For those landowners looking at doing land swaps or selling a piece of outside land to replace it with land closer to the main farm hub, they should act quickly to avail of Capital Gains Tax (CGT) restructuring relief before it is due to run out on 31 December 2016. Further, for those landowners who are renting their land on an annual basis, they should consider entering into a lease for a minimum of five years before the end of the year to continue to avail of CGT retirement relief.

Farm restructuring relief

CGT currently at the rate of 33% is payable on a gain arising from the disposal of land which includes swapping land parcels. However, full relief from CGT may be given if a person qualifies for restructuring relief and the price paid for replacement land is greater than the price received for selling land. Where the price paid for replacement land is less, partial relief will be given.

From 29 January 2015, the sale of a whole agricultural holding and the replacement of it by the purchase of another agricultural holding is farm restructuring for the purposes of the relief. However, the interaction of the sale and purchase must together result in an overall reduction in the distance between parcels comprised in the farm. Therefore, an agricultural land holding must consist of a minimum of two separate land parcels in order to be considered eligible for the relief. For example, if you have an out-farm and you propose selling this and the home farm in order to purchase a farm in another county, if this results in an overall reduction between the parcels comprised in the farm, the sale should be eligible for restructuring relief.

If your farm consisted entirely of one block of land, which you were selling to purchase a bigger block, it is unlikely that it will qualify for the relief. It is worth mentioning that land held under a lease will count towards determining whether there is an overall reduction in distance between the parcels comprised in the farm. For leased land to qualify, the leased land must have been leased for a period of at least two years immediately before the submission of an application to Teagasc for a farm restructuring certificate and the lease must have a minimum of five years to run.

Timing

The initial sale/purchase for the purposes of restructuring must occur between 1 January 2013 and 31 December 2016. The subsequent sale/purchase must occur within 24 months of the initial sale/purchase.

If the sale takes place before the purchase, CGT will have to be paid in the normal manner and a claim for a refund of the CGT paid can be made to Revenue at the time of the subsequent purchase. If the purchase takes place before the sale, then the relief will be given at the time of sale subject to both transactions meeting the eligibility criteria for the relief.

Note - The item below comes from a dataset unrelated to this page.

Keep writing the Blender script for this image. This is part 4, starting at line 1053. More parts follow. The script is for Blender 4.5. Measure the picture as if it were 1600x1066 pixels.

From a cashflow and security of tenure point of view, it might be worth making the contract in which you sell the land conditional on you being able to purchase the other land. That way, if the purchase of the other farm falls through for any reason, you will not be obliged to sell your own land as the contract would not take effect.

You should time the completion of the contract for the sale of the land prior to the completion of the purchase of the land, so that you have the proceeds from the sale available to buy the other land rather than have to organise a bridging loan.

Retirement relief

If a landowner has land rented which they may wish to sell in years to come, they should ensure that they enter into a lease before 31 December 2016 for a minimum of five years. The benefit of this is to retain an entitlement to claim CGT retirement relief. If a landowner is entitled to the relief, they will pay no CGT on a sale of land provided the value of the farm being sold does not exceed €750,000 (or €500,000 where the person selling the land is 66 years of age or over). Where the sales proceeds exceed €750,000 (or €500,000 for those landowners aged 66 years of age or over), partial relief is available. The limits are for a lifetime, so that if they are exceeded a clawback of relief previously claimed may occur.

In order to claim the relief, the person transferring the farm must be 55 years of age or over and have owned and farmed the land for 10 years prior to transfer. While the legislation provides that a person can continue to avail of the relief, if they lease the land after farming it for 10 years, each lease must be for a minimum period of five years and the lease must be entered into by 31 December 2016. Thereafter, the landowner can continue to lease the land for up to 25 years and still be eligible to claim CGT retirement relief provided each lease is for a minimum of five years.